The Freelander will always be a moneypit. I’d take a chance on the Fiesta and try straightening that front steel bit by wrapping one end of a strap around the bent in part and the other end around a big tree… and then backing up.

Or do it this way:
https://www.youtube.com/watch?v=PsDoQ93ztIE

Then slap it together and have a cheap/fun beater.

Freelivin2713
Freelivin2713
22 days ago

I’ll take the Freelander since it’s blue and way better than a junky ugly Fix Or Repair Daily. I’ve never seen a Freelander or a even a photo, but I kinda like it…wouldn’t actually buy one in real life because LR of course

Slow Joe Crow
Slow Joe Crow
22 days ago

Buy both, start a betting pool to see which one blows up first.

Rhymes With Bronco
Rhymes With Bronco
22 days ago

If I had the Protomolecule technology necessary to make it reliable, I’d go with the Freelander.

Geoff Buchholz
Geoff Buchholz
22 days ago

That Landie is garbage, but the roof config means it’s FUN garbage, right?

Yes, the Fiesta’s the better car, and might be more lucrative to part out, but I’m not spending my fake money to become an auto parts store.
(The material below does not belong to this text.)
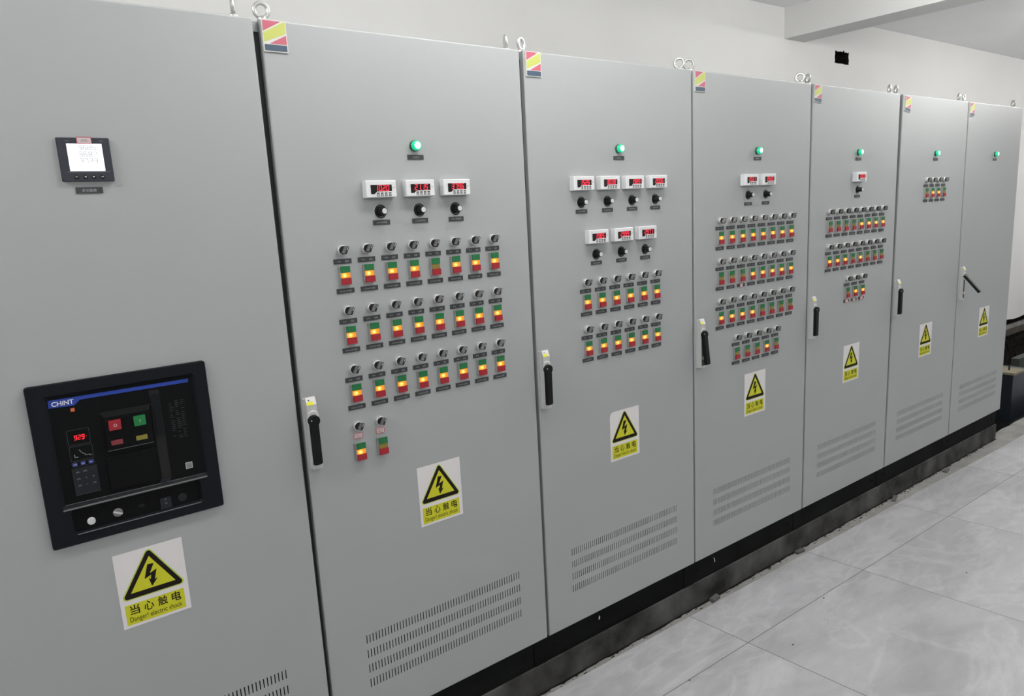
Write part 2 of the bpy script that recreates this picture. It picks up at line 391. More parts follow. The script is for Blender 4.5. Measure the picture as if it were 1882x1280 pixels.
def m_lens_a(m, name, lit):
    b = MB(); x0, x1, z0, z1 = BX0+.0002, BX1-.0004, -.0066, .0070; n = 8; y0 = -.0096; bul = .0035 if lit else .0003
    for i in range(n):
        a0, a1 = i/n, (i+1)/n; u0, u1 = x0+(x1-x0)*a0, x0+(x1-x0)*a1
        h0, h1 = y0-bul*math.sin(math.pi*a0), y0-bul*math.sin(math.pi*a1)
        b.face([(u0, h0, z0), (u1, h1, z0), (u1, h1, z1), (u0, h0, z1)], m, True)
        b.face([(u0, h0, z1), (u1, h1, z1), (u1, -.006, z1), (u0, -.006, z1)], m); b.face([(u0, -.006, z0), (u1, -.006, z0), (u1, h1, z0), (u0, h0, z0)], m)
    b.face([(x0, -.006, z0), (x0, y0, z0), (x0, y0, z1), (x0, -.006, z1)], m); b.face([(x1, y0, z0), (x1, -.006, z0), (x1, -.006, z1), (x1, y0, z1)], m)
    return b.mesh(name)
ME = dict(lampbase=m_lampbase(), lens=m_lens(), hot=m_hot(), ring=m_ring(), knob=m_knob(), case=m_case(),
          green=m_btn(.0072, BH/2-.0008, -BD-.0004, GREEN, 'green_button'), red=m_btn(-BH/2+.0010, -.0068, -BD-.0030, RED, 'red_button'),
          lit=m_lens_a(AMBER, 'indicator_light', True), off=m_lens_a(AMBOFF, 'indicator_light', False))
_pl = {}
def plate_mesh(t, w=.051, h=.0133, hh=.0060, two=None):
    if (t, w) not in _pl:
        b = MB(); b.prism(rrect(-w/2, w/2, -h/2, h/2, .0004, 1), -.0016, 0, PLATE)
        if two:
            b.text(two[0], -.0110, -.0002, hh*.82, -.0019, PLATET, bold=.01); b.text(two[1], .0115, -.0002, hh*.82, -.0019, PLATET, bold=.01)
        else: b.text(t, 0, -.0002, hh*.86, -.0019, PLATET, maxw=w*.84, bold=.01)
        _pl[(t, w)] = b.mesh('nameplate')
    return _pl[(t, w)]
def plate(par, x, z, t, two=None, rot=0, **k): return link('nameplate', plate_mesh(t, two=two, **k), par, (x, 0, z), (0, rot, 0))
def m_dial():
    b = MB(); b.lathe([(.0176, -.0016), (.0186, -.0013), (.0190, 0)], BLACKP, n=32, mats=[BLACKP, SILVER])
    for i in range(11):
        a = math.radians(225-27*i); d = Vector((math.cos(a), math.sin(a)))
        b.line([(d.x*.0142, d.y*.0142), (d.x*.0162, d.y*.0162)], .0006, -.0019, INKG)
    for i in range(7):
        a0 = math.radians(-110+i*6); a1 = math.radians(-104+i*6); b.line([(.0150*math.cos(a0), .0150*math.sin(a0)), (.0150*math.cos(a1), .0150*math.sin(a1))], .0013, -.0019, INKG)
        a0 = math.radians(70+i*6); a1 = math.radians(76+i*6); b.line([(.0150*math.cos(a0), .0150*math.sin(a0)), (.0150*math.cos(a1), .0150*math.sin(a1))], .0010, -.0019, INKG)
    return b.mesh('potentiometer')
def m_pknob():
    b = MB(); b.lathe([(.0078, -.0262), (.0092, -.0254), (.0098, -.0180), (.0112, -.0060), (.0122, -.0016)], BLACKP, n=28)
    b.line([(0, .0100), (0, .0112)], .001, -.012, SILVER); return b.mesh('dial_knob')
def m_pcap():
    b = MB(); b.lathe([(.0070, -.0270), (.0074, -.0262)], SILVER, n=24); return b.mesh('knob_cap')
ME.update(dial=m_dial(), pknob=m_pknob(), pcap=m_pcap())
MW, MH, MD = .0905, .0450, .0225
def m_meter():
    b = MB(); c = .0012
    b.prism(rrect(0, MW, 0, MH, c, 2), -MD+.002, 0, WHITEP, top=rrect(0, MW, 0, MH, c, 2))
    b.prism(rrect(0, MW, 0, MH, c, 2), -MD, -MD+.002, WHITEP, top=rrect(.0016, MW-.0016, .0016, MH-.0016, c, 2)); return b.mesh('frequency_meter')
def m_win():
    b = MB(); z0, z1, z2 = .0093, .0160, .0335; X0, X1 = .0135, .0765
    b.flat([(X0, z0), (X0+.0105, z0), (X0+.0185, z1), (X1, z1+.0003), (X1, z2), (X0, z2)], -MD-.0004, LCD); return b.mesh('display_window')
def m_keys():
    b = MB()
    for i in range(4):
        x = .0345+i*.0118
        b.flat(rrect(x-.0043, x+.0043, .0098, .0128, .0012, 2), -MD-.0005, INK); b.flat(rrect(x-.0038, x+.0038, .0032, .0082, .0008, 1), -MD-.0005, INKG if False else INK)
        b.flat(rrect(x-.0018, x+.0018, .0045, .0068, .0004, 1), -MD-.0008, WHITEP)
    b.text('Hz', .0825, .0255, .0042, -MD-.0004, INKG, bold=.01); return b.mesh('keypad')
ME.update(meter=m_meter(), win=m_win(), keys=m_keys())
def meter(par, x, z, txt):
    o = link('frequency_meter', ME['meter'], par, (x, 0, z)); link('display_window', ME['win'], o); link('keypad', ME['keys'], o)
    b = MB(); b.digits(txt, .0250, .0690, .0172, .0325, -MD-.0009, REDSEG, t=.145); b.build('display_digits', o); return o
def pot(par, x, z, txt, dz=-.0300):
    o = link('potentiometer', ME['dial'], par, (x, 0, z)); k = link('dial_knob', ME['pknob'], o, rot=(0, random.uniform(-2, 2), 0)); link('knob_cap', ME['pcap'], o)
    plate(par, x+.0005, z+dz, txt); return o
def lamp(par, x=.410, z=1.8845, txt='电源指示'):
    o = link('indicator_lamp', ME['lampbase'], par, (x, 0, z), label='glowing green power indicator lamp')
    link('lens', ME['lens'], o); link('lens_centre', ME['hot'], o); plate(par, x+.001, z-.0305, txt)
def unit(par, x, z, lit, low, btn_dz=-.0375, up=True):
    s = link('selector_switch', ME['ring'], par, (x-.0005, 0, z+.0295)); link('switch_knob', ME['knob'], s)
    if up: plate(par, x, z, 'u', two=('本地', '远程'))
    u = link('push_button_unit', ME['case'], par, (x+.0005, 0, z+btn_dz))
    link('green_button', ME['green'], u); link('indicator_light', ME['lit' if lit else 'off'], u); link('red_button', ME['red'], u)
    if low: plate(par, x+.0008, z-.0792, low)
def tagpaper(par, x, z, w, h, name='handwritten_tag', rot=0, ink=True):
    b = MB(); b.prism(rrect(-w/2, w/2, -h/2, h/2, .003, 3), -.0006, 0, TAGW)
    b.ring(-w/2, w/2, -h/2, h/2, .0016, -.0009, TAGR, .003)
    if ink:
        for r, (zz, m) in enumerate(((.0028, TAGR), (-.0030, INK))):
            xx = -w/2+.006
            while xx < w/2-.006:
                b.line([(xx, zz+random.uniform(-.0016, .0016)), (xx+random.uniform(.0005, .002), zz+random.uniform(-.0016, .0016))], .0007, -.0010, m); xx += .0023
    return b.build(name, par, (x, 0, z)) if not rot else link(name, b.mesh(name), par, (x, 0, z), (0, rot, 0))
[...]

We’ll take the (not-so-)Freelander, set to clearing that CEL, and drive it as long as we can.

Scaled29
Scaled29
22 days ago

Freelander hands down. It might even be the safer choice here, and just more appealing overall. Whatever happens, the Land Rover is an adventure; you just have to wait and see whether it’s good or bad.

Michael Beranek
Michael Beranek
22 days ago

Nope, Nah Gah Dah. Wouldn’t be prudent at this juncture.

Myk El
Myk El
22 days ago

I wouldn’t spend my money on either. But the FiST is the only one I would be willing to own were it in good running order.

JDE
JDE
22 days ago

oof, this is definitely a lesser of two evils pick today. I believe I would just say no to both and go buy a decent running Isuzu Amigo or even a 4 cylinder Jeep Wrangler over either of these. and even then I would be regretting my decision.

ReverendDC
ReverendDC
22 days ago

FiST. The parts alone are worth it, and anything Land Rover leaks and breaks. Just is what it is.

Shooting Brake
Shooting Brake
22 days ago

I went with the FIST because in the event that the frame cannot be rectified at a reasonable cost, then the car could be parted out at a profit.

67 Oldsmobile
67 Oldsmobile
22 days ago

That Fiesta is a ticking bomb waiting to ruin your day,and your savings account. I don’t really care for Land Rovers either but it’s kind of cool and I have a feeling that it’s not as bad as everyone says it is if you just drive it and don’t worry too much about it.

Andy Individual
Andy Individual
22 days ago

Note to self: pick up a hoe for my hood.

Last edited 22 days ago by Andy Individual
Icouldntfindaclevername
Icouldntfindaclevername
22 days ago

Sorry, I ran out of Internet money over the weekend. I can’t get either of them until my next Internet check, which should come in tomorrow.